** start of SUPPLIED DATA **
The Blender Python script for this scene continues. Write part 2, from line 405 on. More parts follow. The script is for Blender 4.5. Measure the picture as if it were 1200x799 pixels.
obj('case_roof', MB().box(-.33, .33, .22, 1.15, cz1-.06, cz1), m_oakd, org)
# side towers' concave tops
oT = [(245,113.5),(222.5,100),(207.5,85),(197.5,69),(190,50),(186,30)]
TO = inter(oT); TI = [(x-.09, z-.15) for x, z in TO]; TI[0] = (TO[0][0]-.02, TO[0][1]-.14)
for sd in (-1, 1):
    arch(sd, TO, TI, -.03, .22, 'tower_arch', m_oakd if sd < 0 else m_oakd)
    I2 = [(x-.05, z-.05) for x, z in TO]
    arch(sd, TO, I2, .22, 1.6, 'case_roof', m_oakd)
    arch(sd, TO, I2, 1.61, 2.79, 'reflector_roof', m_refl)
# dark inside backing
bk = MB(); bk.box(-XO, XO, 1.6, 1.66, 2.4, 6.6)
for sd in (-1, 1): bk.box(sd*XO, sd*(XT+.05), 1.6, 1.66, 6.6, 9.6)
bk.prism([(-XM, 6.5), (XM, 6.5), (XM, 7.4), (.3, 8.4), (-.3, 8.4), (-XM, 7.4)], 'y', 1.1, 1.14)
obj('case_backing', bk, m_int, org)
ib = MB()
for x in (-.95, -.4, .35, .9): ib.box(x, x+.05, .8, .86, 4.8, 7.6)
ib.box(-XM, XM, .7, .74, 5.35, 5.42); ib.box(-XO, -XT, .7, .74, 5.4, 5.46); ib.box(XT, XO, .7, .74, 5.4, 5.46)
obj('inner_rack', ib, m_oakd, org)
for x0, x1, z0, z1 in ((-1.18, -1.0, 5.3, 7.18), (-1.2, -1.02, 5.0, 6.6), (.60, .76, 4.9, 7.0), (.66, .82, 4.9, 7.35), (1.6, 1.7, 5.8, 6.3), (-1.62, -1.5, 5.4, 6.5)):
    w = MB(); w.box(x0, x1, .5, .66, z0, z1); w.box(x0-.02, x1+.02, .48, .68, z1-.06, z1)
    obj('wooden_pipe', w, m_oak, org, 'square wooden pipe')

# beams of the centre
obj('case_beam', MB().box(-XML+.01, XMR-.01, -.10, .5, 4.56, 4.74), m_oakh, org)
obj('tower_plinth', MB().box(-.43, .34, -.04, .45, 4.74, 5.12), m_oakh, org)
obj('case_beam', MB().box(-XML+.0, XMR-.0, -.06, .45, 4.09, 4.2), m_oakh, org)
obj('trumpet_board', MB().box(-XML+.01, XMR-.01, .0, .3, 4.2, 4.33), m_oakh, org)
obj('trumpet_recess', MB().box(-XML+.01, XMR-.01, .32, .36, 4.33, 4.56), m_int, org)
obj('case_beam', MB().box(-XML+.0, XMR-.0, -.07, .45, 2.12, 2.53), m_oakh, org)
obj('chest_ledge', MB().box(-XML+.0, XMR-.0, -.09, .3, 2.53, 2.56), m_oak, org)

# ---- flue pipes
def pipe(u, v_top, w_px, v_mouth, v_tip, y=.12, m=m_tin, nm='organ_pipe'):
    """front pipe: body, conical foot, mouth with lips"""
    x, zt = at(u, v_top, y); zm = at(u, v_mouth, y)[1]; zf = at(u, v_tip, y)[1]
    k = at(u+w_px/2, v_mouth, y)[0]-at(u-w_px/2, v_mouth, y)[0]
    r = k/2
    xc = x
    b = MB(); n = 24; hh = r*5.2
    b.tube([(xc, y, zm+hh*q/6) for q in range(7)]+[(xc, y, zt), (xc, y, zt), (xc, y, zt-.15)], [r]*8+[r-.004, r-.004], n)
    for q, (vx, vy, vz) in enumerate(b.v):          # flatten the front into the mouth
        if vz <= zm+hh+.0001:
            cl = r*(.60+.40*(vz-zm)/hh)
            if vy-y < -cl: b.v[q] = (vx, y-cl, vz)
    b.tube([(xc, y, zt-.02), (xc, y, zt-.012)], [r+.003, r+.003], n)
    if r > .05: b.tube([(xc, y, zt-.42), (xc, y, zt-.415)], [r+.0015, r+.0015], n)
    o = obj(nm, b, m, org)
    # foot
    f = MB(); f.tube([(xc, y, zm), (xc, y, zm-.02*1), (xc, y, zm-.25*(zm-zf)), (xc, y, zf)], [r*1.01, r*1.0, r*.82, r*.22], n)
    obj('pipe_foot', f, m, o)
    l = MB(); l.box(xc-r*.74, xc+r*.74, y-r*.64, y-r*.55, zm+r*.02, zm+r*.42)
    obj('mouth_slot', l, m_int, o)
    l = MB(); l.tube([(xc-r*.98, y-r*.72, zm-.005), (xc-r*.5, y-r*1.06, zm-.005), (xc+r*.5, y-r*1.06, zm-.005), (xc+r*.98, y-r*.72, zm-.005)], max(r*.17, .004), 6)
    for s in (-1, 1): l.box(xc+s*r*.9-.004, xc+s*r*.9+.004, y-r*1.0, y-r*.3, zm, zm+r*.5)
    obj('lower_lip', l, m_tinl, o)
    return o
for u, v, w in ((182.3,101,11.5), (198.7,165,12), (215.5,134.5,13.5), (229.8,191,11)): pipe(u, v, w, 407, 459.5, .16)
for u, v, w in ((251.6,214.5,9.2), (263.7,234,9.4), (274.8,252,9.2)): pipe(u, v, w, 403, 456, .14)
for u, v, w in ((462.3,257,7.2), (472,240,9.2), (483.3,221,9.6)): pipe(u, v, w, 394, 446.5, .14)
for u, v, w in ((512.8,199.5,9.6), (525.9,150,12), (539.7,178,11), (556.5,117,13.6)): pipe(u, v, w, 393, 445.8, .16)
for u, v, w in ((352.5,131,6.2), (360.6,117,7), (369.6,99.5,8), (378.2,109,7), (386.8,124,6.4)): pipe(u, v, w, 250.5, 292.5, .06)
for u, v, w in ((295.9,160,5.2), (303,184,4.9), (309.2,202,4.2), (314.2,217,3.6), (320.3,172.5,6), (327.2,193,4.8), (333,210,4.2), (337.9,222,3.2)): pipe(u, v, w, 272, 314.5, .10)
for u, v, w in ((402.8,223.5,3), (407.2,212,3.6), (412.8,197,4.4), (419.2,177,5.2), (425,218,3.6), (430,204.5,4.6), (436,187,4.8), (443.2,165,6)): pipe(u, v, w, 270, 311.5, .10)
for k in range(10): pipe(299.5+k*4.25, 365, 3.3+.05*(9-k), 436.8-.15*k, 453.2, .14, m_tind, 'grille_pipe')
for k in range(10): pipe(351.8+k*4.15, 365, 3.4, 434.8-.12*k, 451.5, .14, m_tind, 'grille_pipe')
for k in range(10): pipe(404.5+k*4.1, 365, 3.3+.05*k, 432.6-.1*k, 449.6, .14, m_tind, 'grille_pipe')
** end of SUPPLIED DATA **
GOAL: Set down the material above again, word for word.

THE ANSWER:
The Blender Python script for this scene continues. Write part 2, from line 405 on. More parts follow. The script is for Blender 4.5. Measure the picture as if it were 1200x799 pixels.
obj('case_roof', MB().box(-.33, .33, .22, 1.15, cz1-.06, cz1), m_oakd, org)
# side towers' concave tops
oT = [(245,113.5),(222.5,100),(207.5,85),(197.5,69),(190,50),(186,30)]
TO = inter(oT); TI = [(x-.09, z-.15) for x, z in TO]; TI[0] = (TO[0][0]-.02, TO[0][1]-.14)
for sd in (-1, 1):
    arch(sd, TO, TI, -.03, .22, 'tower_arch', m_oakd if sd < 0 else m_oakd)
    I2 = [(x-.05, z-.05) for x, z in TO]
    arch(sd, TO, I2, .22, 1.6, 'case_roof', m_oakd)
    arch(sd, TO, I2, 1.61, 2.79, 'reflector_roof', m_refl)
# dark inside backing
bk = MB(); bk.box(-XO, XO, 1.6, 1.66, 2.4, 6.6)
for sd in (-1, 1): bk.box(sd*XO, sd*(XT+.05), 1.6, 1.66, 6.6, 9.6)
bk.prism([(-XM, 6.5), (XM, 6.5), (XM, 7.4), (.3, 8.4), (-.3, 8.4), (-XM, 7.4)], 'y', 1.1, 1.14)
obj('case_backing', bk, m_int, org)
ib = MB()
for x in (-.95, -.4, .35, .9): ib.box(x, x+.05, .8, .86, 4.8, 7.6)
ib.box(-XM, XM, .7, .74, 5.35, 5.42); ib.box(-XO, -XT, .7, .74, 5.4, 5.46); ib.box(XT, XO, .7, .74, 5.4, 5.46)
obj('inner_rack', ib, m_oakd, org)
for x0, x1, z0, z1 in ((-1.18, -1.0, 5.3, 7.18), (-1.2, -1.02, 5.0, 6.6), (.60, .76, 4.9, 7.0), (.66, .82, 4.9, 7.35), (1.6, 1.7, 5.8, 6.3), (-1.62, -1.5, 5.4, 6.5)):
    w = MB(); w.box(x0, x1, .5, .66, z0, z1); w.box(x0-.02, x1+.02, .48, .68, z1-.06, z1)
    obj('wooden_pipe', w, m_oak, org, 'square wooden pipe')

# beams of the centre
obj('case_beam', MB().box(-XML+.01, XMR-.01, -.10, .5, 4.56, 4.74), m_oakh, org)
obj('tower_plinth', MB().box(-.43, .34, -.04, .45, 4.74, 5.12), m_oakh, org)
obj('case_beam', MB().box(-XML+.0, XMR-.0, -.06, .45, 4.09, 4.2), m_oakh, org)
obj('trumpet_board', MB().box(-XML+.01, XMR-.01, .0, .3, 4.2, 4.33), m_oakh, org)
obj('trumpet_recess', MB().box(-XML+.01, XMR-.01, .32, .36, 4.33, 4.56), m_int, org)
obj('case_beam', MB().box(-XML+.0, XMR-.0, -.07, .45, 2.12, 2.53), m_oakh, org)
obj('chest_ledge', MB().box(-XML+.0, XMR-.0, -.09, .3, 2.53, 2.56), m_oak, org)

# ---- flue pipes
def pipe(u, v_top, w_px, v_mouth, v_tip, y=.12, m=m_tin, nm='organ_pipe'):
    """front pipe: body, conical foot, mouth with lips"""
    x, zt = at(u, v_top, y); zm = at(u, v_mouth, y)[1]; zf = at(u, v_tip, y)[1]
    k = at(u+w_px/2, v_mouth, y)[0]-at(u-w_px/2, v_mouth, y)[0]
    r = k/2
    xc = x
    b = MB(); n = 24; hh = r*5.2
    b.tube([(xc, y, zm+hh*q/6) for q in range(7)]+[(xc, y, zt), (xc, y, zt), (xc, y, zt-.15)], [r]*8+[r-.004, r-.004], n)
    for q, (vx, vy, vz) in enumerate(b.v):          # flatten the front into the mouth
        if vz <= zm+hh+.0001:
            cl = r*(.60+.40*(vz-zm)/hh)
            if vy-y < -cl: b.v[q] = (vx, y-cl, vz)
    b.tube([(xc, y, zt-.02), (xc, y, zt-.012)], [r+.003, r+.003], n)
    if r > .05: b.tube([(xc, y, zt-.42), (xc, y, zt-.415)], [r+.0015, r+.0015], n)
    o = obj(nm, b, m, org)
    # foot
    f = MB(); f.tube([(xc, y, zm), (xc, y, zm-.02*1), (xc, y, zm-.25*(zm-zf)), (xc, y, zf)], [r*1.01, r*1.0, r*.82, r*.22], n)
    obj('pipe_foot', f, m, o)
    l = MB(); l.box(xc-r*.74, xc+r*.74, y-r*.64, y-r*.55, zm+r*.02, zm+r*.42)
    obj('mouth_slot', l, m_int, o)
    l = MB(); l.tube([(xc-r*.98, y-r*.72, zm-.005), (xc-r*.5, y-r*1.06, zm-.005), (xc+r*.5, y-r*1.06, zm-.005), (xc+r*.98, y-r*.72, zm-.005)], max(r*.17, .004), 6)
    for s in (-1, 1): l.box(xc+s*r*.9-.004, xc+s*r*.9+.004, y-r*1.0, y-r*.3, zm, zm+r*.5)
    obj('lower_lip', l, m_tinl, o)
    return o
for u, v, w in ((182.3,101,11.5), (198.7,165,12), (215.5,134.5,13.5), (229.8,191,11)): pipe(u, v, w, 407, 459.5, .16)
for u, v, w in ((251.6,214.5,9.2), (263.7,234,9.4), (274.8,252,9.2)): pipe(u, v, w, 403, 456, .14)
for u, v, w in ((462.3,257,7.2), (472,240,9.2), (483.3,221,9.6)): pipe(u, v, w, 394, 446.5, .14)
for u, v, w in ((512.8,199.5,9.6), (525.9,150,12), (539.7,178,11), (556.5,117,13.6)): pipe(u, v, w, 393, 445.8, .16)
for u, v, w in ((352.5,131,6.2), (360.6,117,7), (369.6,99.5,8), (378.2,109,7), (386.8,124,6.4)): pipe(u, v, w, 250.5, 292.5, .06)
for u, v, w in ((295.9,160,5.2), (303,184,4.9), (309.2,202,4.2), (314.2,217,3.6), (320.3,172.5,6), (327.2,193,4.8), (333,210,4.2), (337.9,222,3.2)): pipe(u, v, w, 272, 314.5, .10)
for u, v, w in ((402.8,223.5,3), (407.2,212,3.6), (412.8,197,4.4), (419.2,177,5.2), (425,218,3.6), (430,204.5,4.6), (436,187,4.8), (443.2,165,6)): pipe(u, v, w, 270, 311.5, .10)
for k in range(10): pipe(299.5+k*4.25, 365, 3.3+.05*(9-k), 436.8-.15*k, 453.2, .14, m_tind, 'grille_pipe')
for k in range(10): pipe(351.8+k*4.15, 365, 3.4, 434.8-.12*k, 451.5, .14, m_tind, 'grille_pipe')
for k in range(10): pipe(404.5+k*4.1, 365, 3.3+.05*k, 432.6-.1*k, 449.6, .14, m_tind, 'grille_pipe')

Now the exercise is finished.